Nissan has announced that it is also culling 20,000 jobs following the reporting of a massive net loss ($NZ8.5b) in the 2024/25 financial year.

The Japanese firm is embarking on a huge cost-cutting programme and a total restructure aimed at stemming heavy losses.
In February Nissan announced it would reduce its workforce by 9000, close three plants and slash production by 20 per cent. Total production will fall to five million vehicles per year.
Today’s expansion of those numbers comes following its huge net loss in the previous financial year.

Nissan president and CEO, Ivan Espinosa, blamed the heavy loss on “an uncertain environment”. However, the new “prudent approach” by the company should see Nissan return to profitability in the next financial year.
It will continue to look at reducing costs, hoping to save almost $NZ3b by 2027. Streamlining the supply chain and cost efficiencies are how it aims to achieve this.

The workforce will be smaller by 20,000 employees come April 2027. That number includes the 9000 cuts that were already announced earlier this year.
These jobs will be culled from manufacturing, administrative and R&D roles.
Nissan has 133,580 staff globally, around 6000 of them at its Sunderland plant that makes Qashqai and Juke.
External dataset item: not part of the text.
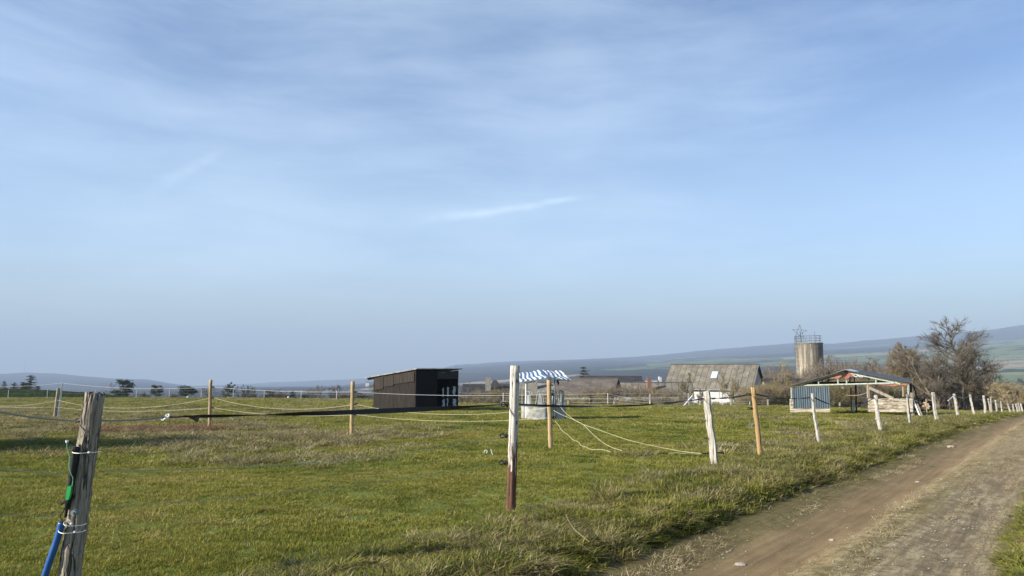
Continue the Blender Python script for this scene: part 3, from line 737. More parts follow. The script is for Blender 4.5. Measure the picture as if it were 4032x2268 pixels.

The future of that plant is still unclear, as Nissan has said it will now close seven factories by 2027. It has not detailed which ones as yet, though it did confirm that one of those sites is a planned battery plant in Kyushu, Japan. That makes closure of Sunderland less likely as a new battery production plant is being built there.
All post-2026 product work is temporarily on hold, with 3000 staff tasked with “cost reduction initiatives”. Most will take aim at Nissan’s supply chain.
Nissan has also said it willl look to strengthen its partnerships with the Renault, Mitsubishi and Honda to help with cost cutting.

The company’s forthcoming Micra EV, for example, will essentially be a rebadged Renault 5.